The justice system in the United States is often idealized as being fair. But, when the United States justice system enforces Operation Streamline, we echo the legal system of totalitarian regimes. On the surface, it seems like everything is running like a well-oiled machine. The letter of the law is being followed. These people crossed the border illegally and are being punished for it. That seems logical, even just. Yet, after hearing stories from migrants—learning about the cartels and seeing the way migrants are expected to enter the United States legally—it becomes obvious that Operation Streamline lacks a crucial part of the picture of border crossing. There is no place for storytelling.
The role of story
The church values storytelling. So does Scripture. And many people we encountered in the Tucson Federal Court carry profound stories that shed light on the bigger picture of border crossing. Yet, Operation Streamline removes this element, creating a black and white picture. It is easy to see Operation Streamline as fair and believe justice is being served when all that is heard is the crime committed by the individual. But, the reality is we do not know how many of the 71 people who pleaded guilty were forced into crossing, or crossed out of desperation, or had exhausted every legal option afforded to them to enter legally. The system in the courts values expediency over story, legalism over compassion. It is Pharisaic and one dimensional.
Although the system rejects story as evidence to be considered before judgment, Scripture offers stories that put Operation Streamline in perspective. This system echoes two gospel stories. The first is found in Mark 2. Jesus is found picking grain on the Sabbath. When he is questioned by the religious judges on the legality of such an act, Jesus quips, “The Sabbath was made for humans, not humans for the Sabbath.”
One of Jesus’s points in this response is to say that laws are meant to safeguard people, not to bind people to a particular interpretation of legalism. In this story, Jesus is a religious criminal. He breaks the religious laws. It is cut and dry. Yet, Jesus opens an understanding into the logic of legalism. When laws are used to trap people, or are used as a tool of ignorance, they become unjust. I wonder if Jesus would ask, “Are all people who hop the wall criminals?”
The second story comes at the end of John’s gospel. Jesus is presented before Pilate, the ruling judge of the land. The religious body has made Jesus into a criminal and brought him before the court for questioning. It only takes six questions to seal a person’s fate. Pilate asks Jesus six legal questions: what his citizenship is, whether he understands the nature of his crime, whether he knows the consequences of his plea, and if he knows the penalty for being a criminal. For the Roman Empire, it was cut and dry. Jesus had committed a crime, and he must be punished. There was little room for argument.
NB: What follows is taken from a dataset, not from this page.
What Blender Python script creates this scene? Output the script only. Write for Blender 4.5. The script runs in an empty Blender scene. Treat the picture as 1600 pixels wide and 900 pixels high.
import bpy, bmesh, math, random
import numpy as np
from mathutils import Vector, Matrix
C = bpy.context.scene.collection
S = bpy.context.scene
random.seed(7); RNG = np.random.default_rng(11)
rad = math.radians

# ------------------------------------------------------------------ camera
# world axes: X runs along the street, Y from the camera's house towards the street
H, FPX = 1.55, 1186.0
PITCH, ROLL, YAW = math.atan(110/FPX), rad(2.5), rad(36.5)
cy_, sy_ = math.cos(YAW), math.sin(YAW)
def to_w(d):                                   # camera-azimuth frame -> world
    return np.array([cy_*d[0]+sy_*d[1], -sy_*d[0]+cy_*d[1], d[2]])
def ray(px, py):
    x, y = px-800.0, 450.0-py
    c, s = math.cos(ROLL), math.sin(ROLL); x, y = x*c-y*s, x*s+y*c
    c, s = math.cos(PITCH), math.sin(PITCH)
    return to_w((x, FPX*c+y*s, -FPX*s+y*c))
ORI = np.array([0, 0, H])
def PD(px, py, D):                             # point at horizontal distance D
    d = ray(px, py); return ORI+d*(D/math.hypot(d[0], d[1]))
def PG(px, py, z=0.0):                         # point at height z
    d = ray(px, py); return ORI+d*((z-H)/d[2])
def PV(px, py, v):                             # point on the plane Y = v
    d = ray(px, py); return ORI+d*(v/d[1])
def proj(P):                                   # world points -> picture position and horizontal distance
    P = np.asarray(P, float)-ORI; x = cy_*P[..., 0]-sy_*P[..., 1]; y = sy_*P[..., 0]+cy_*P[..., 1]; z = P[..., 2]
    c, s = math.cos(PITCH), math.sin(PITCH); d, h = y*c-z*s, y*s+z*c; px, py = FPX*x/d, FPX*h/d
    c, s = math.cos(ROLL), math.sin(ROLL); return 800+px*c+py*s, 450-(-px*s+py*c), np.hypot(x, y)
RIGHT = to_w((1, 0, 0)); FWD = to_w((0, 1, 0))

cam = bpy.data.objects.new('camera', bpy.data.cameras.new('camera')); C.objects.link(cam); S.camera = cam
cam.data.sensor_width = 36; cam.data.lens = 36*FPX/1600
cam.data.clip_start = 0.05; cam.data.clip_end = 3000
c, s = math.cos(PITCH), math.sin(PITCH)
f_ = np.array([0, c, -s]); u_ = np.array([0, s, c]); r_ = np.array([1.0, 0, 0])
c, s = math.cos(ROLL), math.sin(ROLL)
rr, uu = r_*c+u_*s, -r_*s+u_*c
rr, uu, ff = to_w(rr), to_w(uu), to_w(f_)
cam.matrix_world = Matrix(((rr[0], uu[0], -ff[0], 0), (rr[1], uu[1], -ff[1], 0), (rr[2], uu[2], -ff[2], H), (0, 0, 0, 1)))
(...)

What understanding comes from this is the nature of the empire. The empire did not know Jesus’s story. Likewise, the court does not know the migrant’s story. The empire was convinced it was in the right because it had the authority to establish rules of law. Today, the court is convinced it has authority because it interprets the law.
Prioritizing people—and the image of God—over politics
I carry many stories from my experience at the border. With those stories comes power. To faithfully recount my experience, I will need to know what my ministry setting understands about migration and politics surrounding immigration.
My current ministry would most likely identify as politically moderate to liberal. Yet, my experiences at the border show that political ideology does not translate into cultural awareness. I need to understand the assumptions and beliefs my ministry holds. Do they think all migrants are criminals? Do they believe there are abundant ways to enter the country legally? Do they know the difference between an asylum seeker and a refugee?
Regardless of political affiliation, many in my ministry context would equate law with safety. The tougher the law, the safer we are. And, in much of the rhetoric around those who break the law, there are many who would regard criminals as less than human. Or, if human, no longer made in the image of God. Therefore, it may be difficult to see anything about Operation Streamline as wrong. Even though many in my ministry setting would value social justice, they would value security first.
So, in telling the stories of migrants who would hypothetically make it into Operation Streamline, I anticipate a response that would assume the criminality of the migrant over the humanity. The same black-and-white thinking employed by the justice system is often played out in the church. To which I say, are there criminals among those in Operation Streamline who are dangerous? Of course there are. Yet, there are those whose lives are just as complex as ours, even more so. I hope to make it known that border crossing is a gray issue, and Operation Streamline is a black-and-white solution. It works if all you want is to send people away quickly. It does not work if you value dignity.
A realization and a reevaluation
Observing Operation Streamline has caused me to reevaluate my beliefs about law and judicial processes. I do not know the background of most of my peers on the trip. I, for one, originally wanted to go into law. I studied political science for a year in college and have taken many classes on the judicial process and history of governance in the United States. And, after watching the Operation Streamline process at the Tucson Federal Court, I was having trouble articulating my feelings. Was I angry? Partially, but that was not dominating me. Was I sad? It is hard not to be sad watching that, but again, that was not the dominant feeling. It took me many days to figure it out, but I was embarrassed. I was embarrassed to be an American. I am embarrassed by my idolization of the judicial process. I was embarrassed at my definition of justice. Witnessing Streamline showed me that I lack a full picture of God’s justice, substituting American justice instead.
So, when I share my witness with my ministry context and tell the stories I carry now, I want it understood that these are not political pawns. Nor are they subhuman law breakers. These are people. They are sons and daughters, mothers, fathers, sisters, brothers, children of God. These people have stories, and they have been given breath and life from the same God who gave me breath and life.
I want it understood that I, and those like me, carry a privilege in that we can observe the American legal system as something that is tipped toward us. Operation Streamline is an example of a broken system gilded to look like justice being done. I want it to be understood that migration is not black and white.
In bearing witness to the stories from the border, I want to be a voice of challenge to the church. I challenge the church to go deeper. I challenge the church to exegete the American legal system that sends 71 people to prison or deportation in under two hours, five days a week. Exegete the system to find the deeper fear Streamline plays into and root it out. Finally, I challenge the church to define justice biblically, because criminals, while they may be momentarily outside the law, are people first. And, laws are made for people, not people for laws.